No tenemos aquí espacio para responder a Deneen; lo haremos en otro trabajo. Vaya por delante: la libertad puede no ser suficiente, pero es necesaria, y Deneen no parece ser bastante consciente de lo necesaria que es. Deneen traza una caricatura del liberalismo clásico, que en las obras de Locke o de los Padres Fundadores no tuvo nada de relativista, disolvente o antifamiliar (la defensa del matrimonio y de los deberes familiares en el Ensayo sobre el gobierno civil de Locke es cristalina, por ejemplo, por no hablar de las numerosísimas alusiones de los Washington, Adams, etc. a la centralidad de la moral y la religión). Desmontar la idea de meritocracia introduciendo un bombo que asigne cargos aleatoriamente es delirante; reformular en lenguaje conservador la dialéctica marxista de la lucha de clases, un grave error. Y renunciar al libre mercado y al crecimiento económico sería sacrificar el instrumento que ha sacado a la humanidad de la miseria. El decrecentismo es un caballo perdedor. No podemos aceptar la idea de que el único camino de retorno social a la virtud sea el empobrecimiento voluntario.

La solución para las insuficiencias del liberalismo -que existen- no es un wokismo de derechas que sustituya la lucha de sexos, razas u orientaciones sexuales por la de «las élites contra el pueblo». Tanto las élites como el pueblo son heterogéneos: Deneen es élite, igual que Marx fue burgués.

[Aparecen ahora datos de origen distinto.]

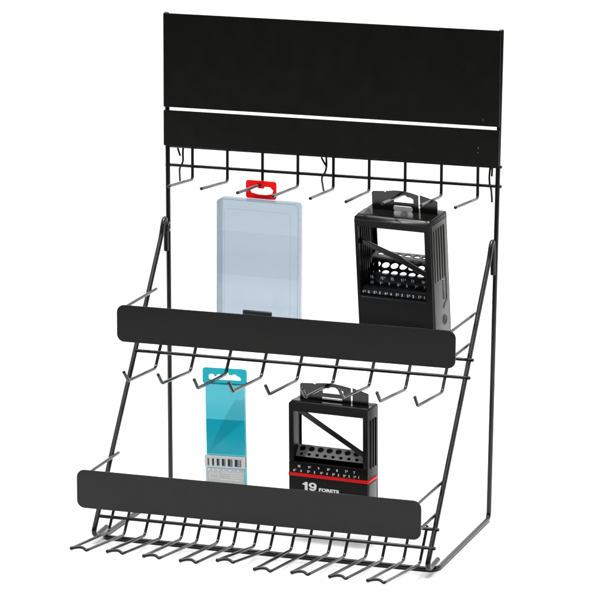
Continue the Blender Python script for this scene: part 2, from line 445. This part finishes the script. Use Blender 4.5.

Y es cierto que no basta con la libertad: sí, hay que conseguir que la gente rece o tenga hijos, en lugar de sólo la libertad para ello. Hay que conseguir que la gente use correctamente su libertad. La respuesta a esto es el «liberalismo perfeccionista» de un Robert P. George o un Joseph Raz. Necesitamos más liberalismo perfeccionista y menos conservadurismo populista-antiliberal. Quede la explicación para otro día.